This is the first of two essays commissioned by James “patron of the arts” Baker, who has asked for five hundred words each from me and Bobsy. James wants me to talk about what Daleks mean to me.

It’s a difficult one, actually, because I grew up in the 1980s, when the Daleks were mostly being used for their recognisability, but being written by a writer, Eric Saward, who would much rather have been writing Cybermen stories. So while the standard iconography of the Daleks tends towards a combination of fascism and Frank Hampson space adventure, for me, the Daleks are all about body horror. The formative Dalek story for me was Remembrance of the Daleks, and so I think of humans being turned into Daleks, of Davros reduced just to a head, of dead bodies being processed for food.
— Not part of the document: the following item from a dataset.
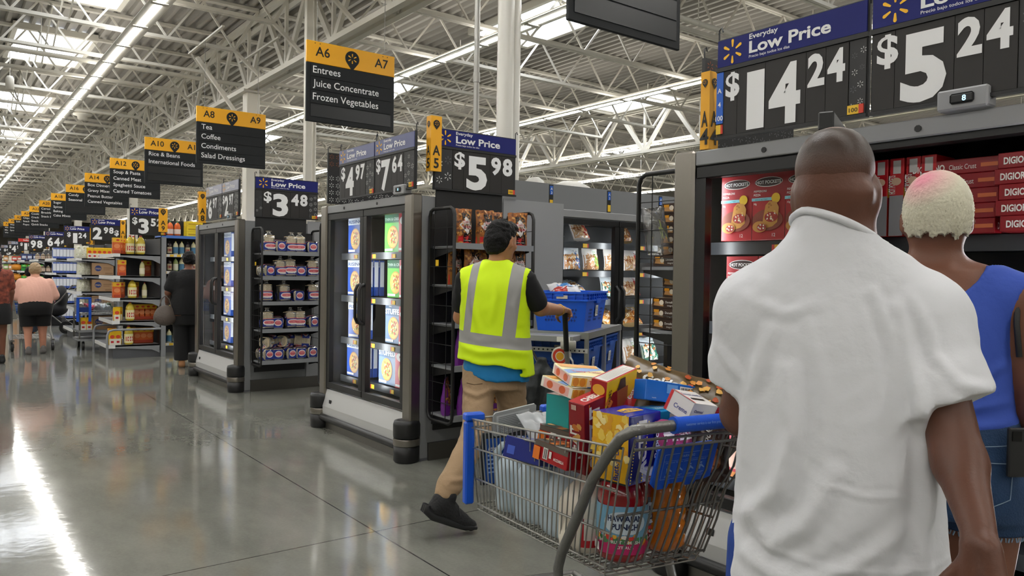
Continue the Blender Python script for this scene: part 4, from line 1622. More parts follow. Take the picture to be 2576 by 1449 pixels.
def chickens():
    fx, fy = 4.22, 5.08
    rnd = random.Random(11)
    sh = {1.67: 'top', 1.41: 'second', 1.15: 'third', 0.84: 'fourth', 0.50: 'bottom'}
    n = 0
    rows = {1.67: [(0.30, 1, -0.9), (0.62, 4, -0.5), (1.20, 5, -0.4)], 1.41: [(0.22, 3, 0.1), (0.50, 0, 0.0), (0.74, 2, 0.3), (1.03, 2, 0.1), (1.28, 4, 0.0)],
            1.15: [(0.25, 3, -1.2), (0.6, 0, -1.0), (1.0, 1, -0.2), (1.3, 4, -0.3)], 0.84: [(0.30, 4, -1.2), (0.62, 3, -1.1), (1.05, 5, -0.9), (1.32, 5, -0.8)], 0.50: [(1.02, 4, -0.4), (1.3, 2, -0.2), (1.58, 1, -0.3)]}
    for z, row in rows.items():
        for i, (x, k, lean) in enumerate(row):
            lean = max(lean, -1.25)
            lab = 'bag of frozen chicken, %s from the left on the %s shelf of the long freezer' % (ORD[i], sh[z])
            put('chick%d' % k, lambda: chicken_bag(k), (fx + x, fy + 0.26, z + 0.012 + 0.065 * abs(math.sin(min(lean, -0.12)))), 0, lab, 'frozen food bag', 'frozen chicken bags in the long freezer', rot=(lean if lean < 0 else -0.12, 0, rnd.uniform(-0.25, 0.25)), scale=0.78 if z > 1.1 else 0.88)


chickens()


# ---- cookie packs on the rack past the nearest freezer
def cookie_pack():
    w, d, h = 0.20, 0.085, 0.052
    F = [('r', 0, 0, 1, 1, ink('#3a2317', 0.3)), ('p', [(0.04, 0.25), (0.36, 0.18), (0.34, 0.6), (0.08, 0.7)], ink('#cf9a60', 0.3)), ('r', 0.05, 0.62, 0.22, 0.88, ink('#f0a51e', 0.3)), ('e', 0.3, 0.55, 0.07, 0.25, ink('#efe3cf', 0.3)),
         ('t', 'Doraditas', 0.58, 0.5, 0.3, WHT, 0.01), ('t', 'integral', 0.58, 0.2, 0.24, WHT, 0.0), ('r', 0.80, 0.62, 0.96, 0.88, ink('#f0a51e', 0.3)), ('p', [(0.76, 0.2), (0.98, 0.15), (0.98, 0.45), (0.8, 0.55)], ink('#cf9a60', 0.3))]
    return carton('cookie_pack', w, d, h, ink('#3a2317', 0.3), {'F': F, 'L': F, 'R': F, 'T': [('r', 0.05, 0.1, 0.95, 0.9, ink('#d9b483', 0.3))]}, 0.006)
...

So taking everything together, the Daleks for me, more than anything else, represent the dissociation from the body. They’re the logical end-point of the Mekon, who Davros is clearly based on — the hypertrophied head and atrophied body turning into something that only has a vestigial organic form, more machine than person.

They’re the logical end point of technocracy, of the technolibertarian mentality that disdains the body (a mentality to which I have all too strong an emotional sympathy, being as I am someone with a very ambiguous relationship with my own body). There’s a strong link between technolibertarianism and the kind of neoreactionary fuckwits who want to see a return to hereditary dictatorships, and who argue for “racial realism”. There’s nothing intrinsically wrong with the ideas of “uploading” or techno-utopianism, but the people who advocate for this do so far more because of an emotional reaction against the body, mostly because they associate the physical with “jocks”, than because of any actual intellectual considerations.

This is one of the few things that Moffat gets right in the most recent series-opening two-parter. For all that he doesn’t understand the character of the Doctor, he *does* understand the Daleks. The human trapped inside the metal shell, unable to express any ideas other than pure hatred, unable to let its real feelings out and reduced to communicating in catchphrases. Fascism as the ultimate end-game of libertarianism. Freedom to conform however you want to.

So, fundamentally, Daleks are the ultimate expression of a tendency in thought that dates back to Plato, via St Paul, through to people like Robin Hanson today. They’re dualism made flesh-and-dalekanium. They’re the triumph, not of the will, but of the nerd.

Dislike of the unlike. “If you want to help the poor you should teach them to code”. The body made into yet another disposable commodity. Uber, but for death-dealing sentient tanks.

When you look at the future, the future is a software engineer, screaming “exterminate” out of pure disgust at his own body, forever.

And as an addendum, Kieron “Mr Thought Bubble” Gillen has commissioned us for one hundred and thirty-two words on The Cleaner, by Fraser Geesin. How can one sum up a comic like The Cleaner in such a small number of words? Kieron’s own back-cover quote did a decent job, but if I quoted that there would be no room for my own words.
Suffice it to say that The Cleaner, with its true tales of domestic drudgery, is the comic that Eddie Campbell would have written and drawn, if he was as witty as Gary Lactus himself, and if he had worked as a cleaner in Brighton, and if he was Gary Lactus. It’s clever, and funny, and sad, and the perfect summation of the world of work.